The published school day structure is detailed. Reception and Key Stage 1 run from 8.45am to 3.05pm (Reception) or 3.15pm (Key Stage 1), and Key Stage 2 runs from 8.45am to 3.15pm. The school also publishes the length of week, 30 hours 40 minutes for Reception and 31 hours 10 minutes for Years 1 to 6.
Wraparound provision is unusually clear for a primary. Breakfast club runs from 7.45am to 8.40am, priced at £3.00 per session, and the school also references an after-school childcare offer delivered via PACES with session options up to 5.30pm.
For travel, families typically think in terms of whether walking is realistic for daily routines, and whether pick-up and drop-off traffic is manageable. The school does not publish a detailed transport plan in the pages reviewed, so parents should confirm current drop-off arrangements directly if this is a deciding factor.
Faith expectations are real. Catholic identity is central to admissions priority and daily practice. Families uncomfortable with regular collective worship, Masses, and a curriculum where religious education has a significant time allocation should weigh whether this is the right setting.
Admission is criteria-led, not simply local. Oversubscription criteria prioritise baptised Catholic children in several categories before moving to siblings, staff, and then distance for other categories. Missing supplementary paperwork can materially affect priority.
High outcomes can bring higher expectations. The proportion achieving the higher standard at Key Stage 2 is far above England average. For many pupils this will feel motivating; for some, it may signal a faster pace and a need for consistent home routines.
Wraparound costs add up. Breakfast club and after-school provision are clearly available, which is valuable for working families, but parents should price the weekly pattern they would actually use, not just the headline availability.
St Francis Xavier’s Primary School combines a clearly articulated Catholic mission with academic outcomes that place it well above England average, including a notably high proportion of pupils reaching the higher standard by the end of Key Stage 2. The culture is shaped by structured worship, service through Mini Vinnies, and a virtue vocabulary aligned to Jesuit practice.
Best suited to families who actively want a Catholic primary education, value a service-oriented ethos, and are prepared to engage carefully with the admissions process and supplementary forms. The main challenge is admission, because demand exceeds the planned intake and criteria ordering matters.
The latest Ofsted inspection on 22 September 2021 rated the school Outstanding across all areas, including early years provision.
In Key Stage 2 outcomes, the school’s results are well above England averages, including a high proportion achieving the higher standard. This combination usually signals strong teaching, clear routines, and pupils who leave Year 6 academically secure.
Admissions are not organised as a simple catchment boundary. As a voluntary aided Catholic school, places are allocated using oversubscription criteria that prioritise baptised Catholic children in several categories, then other groups such as looked-after children, siblings, children of staff, and finally distance for remaining categories.
Families should read the admissions policy carefully and make sure all supplementary evidence is submitted by the deadline.

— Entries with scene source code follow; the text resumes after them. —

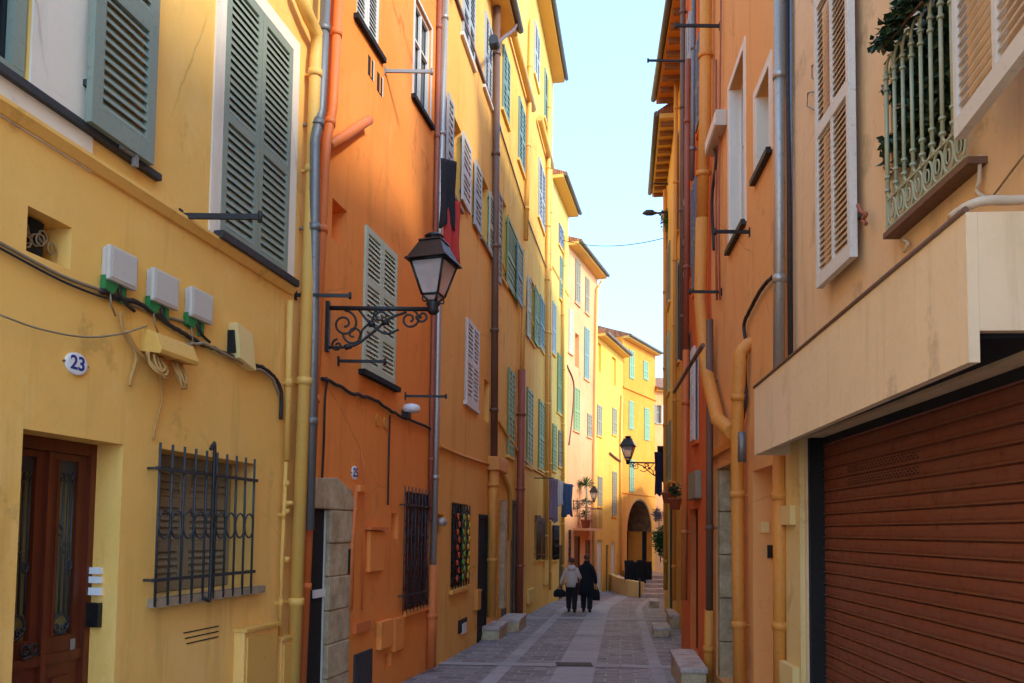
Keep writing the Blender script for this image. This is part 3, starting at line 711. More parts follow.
r = w.rect(451, 468, 502, 590, 451); wg = b.window(r, 'iron', depth=.2, inset=.12, sill='o3', pitch=.08); grille(w, (r[0]+.03, r[1]-.03, r[2]+.02, r[3]-.02), 7, 'iron', wg, diamonds=True, rings=False, over=0, rad=.012, o=.03)
for cname, kx, mt in (('red', .2, 'stained_r'), ('green', .55, 'stained_g'), ('yellow', .85, 'stained_y')):
    q = MB()
    for i in range(9):
        a = r[0]+(r[1]-r[0])*(kx+.08*(i % 2)); z = r[2]+(r[3]-r[2])*(.12+.09*i); q.tube([w.pt(a, .035, z), w.pt(a, .06, z)], .055, 8)
    q.build('glass_rosette', M[mt], wg)
door(b, 478, 486, 514, 478, .06, 'dark')
r = w.rect(437.5, 444, 514, 534, 437.5); b.opening(r, .2)
b.relief(458, 466, 621, 634, 458, .02, 'dark', 'cellar_vent'); b.relief(461, 465, 624, 634, 461, .035, 'whitef', 'vent_flap')
b.relief(474, 477, 590, 610, 474, .08, 'apipe', 'pipe_box')
b.pipe([(497, 0), (494, 460)], .075, 'brownpipe', out=.1)
b.pipe([(494, 470), (493, 500), (491, 617)], .1, 'apipe', out=.12)
b.relief(487, 497, 456, 470, 487, .25, 'apipe', 'hopper', bevel=.02)
b.pipe([(495, 452), (502, 470), (510, 490), (510, 540)], .05, 'ypipe', out=.06, collars=False)
b.finish()
p = w.p3(441, 523, .02); MB
t = thing('wall_lamp', 'small lamp set in the square niche of the amber wall', 'wall lamp', p)
MB().lathe(p-Z3*.05, [(.03, 0), (.09, .02), (.1, .08), (.05, .13)]).build('shade', M['silver'], t)

# ===================================================== L4 .. L8
b = Bld('tall_yellow_house', 'tall warm yellow house with green shutters and red pipe, fourth on the left', 'house', L4, M['y4'], 17.6, ov=.42); w = L4
for x0, x1, yt, yb, sh, kw in ((502, 508.5, 42, 110, 'teal', {}), (518, 524, 94, 160, 'teal', {}), (534, 538.5, 18, 74, 'blue', {}), (544, 548, 66, 118, 'teal', {}), (538, 544, 155, 217, 'blue', {}),
        (539, 543.5, 293, 346, 'teal', {}), (507, 513, 366, 455, 'green', {}), (526, 531.5, 386, 465, 'green', {}), (538, 543, 398, 468, 'green', {}), (512, 515, -20, 30, 'blue', {})):
    b.closed(x0, x1, yt, yb, x0, sh, depth=.06, pitch=.12, inset=-.05, sill='y5')
# open green window
r = w.rect(501.5, 506, 195, 278, 501.5); wn = b.window(r, None, depth=.2, sill='y4')
b.leafpx(wn, 497, 501, 188, 280, 497, 'greybrown', pitch=.12); b.leafpx(wn, 506.5, 516.5, 214, 284, 506.5, 'green', pitch=.12); b.leafpx(wn, 516.5, 522, 240, 300, 517, 'teal', pitch=.12, out=.08)
r = w.rect(530, 534, 276, 340, 530); wn = b.window(r, None, depth=.2, sill='y4'); b.leafpx(wn, 534.3, 538.6, 284, 342, 534.3, 'green', pitch=.12); b.leafpx(wn, 527, 530, 274, 336, 527, 'pale', pitch=.12)
r = w.rect(546, 549, 196, 244, 546); wn = b.window(r, 'green', depth=.06, inset=-.05, pitch=.12)
for r in (w.rect(534.5, 538.5, 515, 560, 534.5), w.rect(540, 545, 518, 560, 540)):
    wg = b.window(r, 'iron', depth=.2, inset=.12, sill='y4', pitch=.1); grille(w, r, 5, 'brownpipe', wg, rings=False, over=0, rad=.016)
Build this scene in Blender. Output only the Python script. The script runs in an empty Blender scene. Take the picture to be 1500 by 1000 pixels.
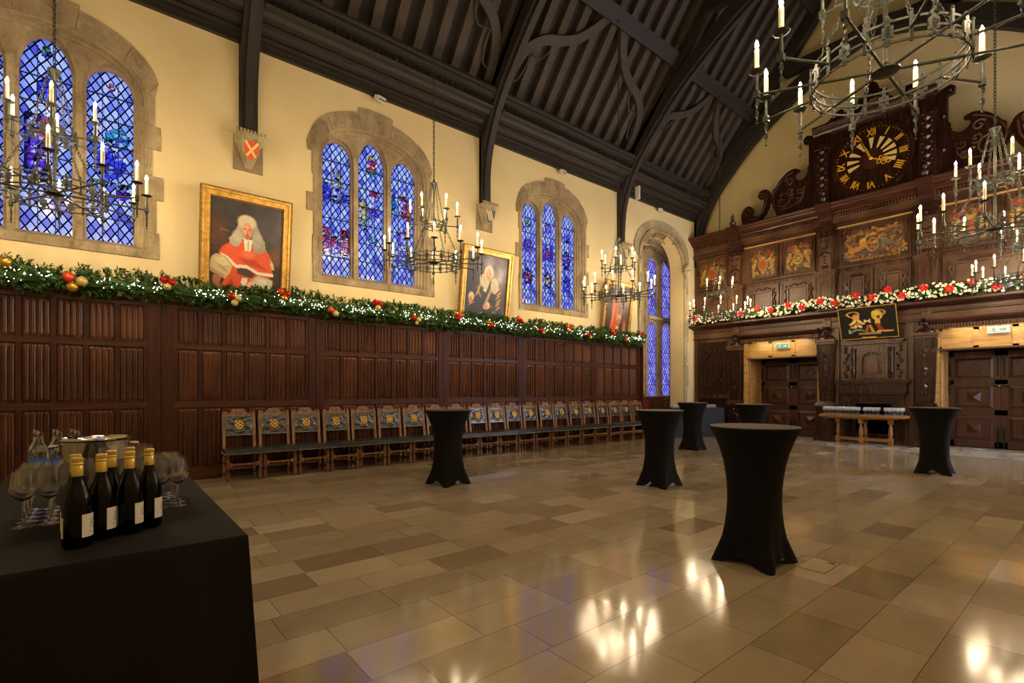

The Herefordshire Council online application window for September 2026 entry opened on 15 September 2025 at 9am and closed on 15 January 2026, with offers made on 16 April 2026.
The school also requires its own supplementary application form alongside the local authority form, so plan for a two-part submission.
Yes. Breakfast club runs from 7.45am to 8.40am and is priced at £3.00 per session.
After-school provision is also available, including an on-site option delivered via PACES with sessions up to 5.30pm.
The school highlights a community link with St Mary’s RC High School, which is a natural next step for many Catholic families.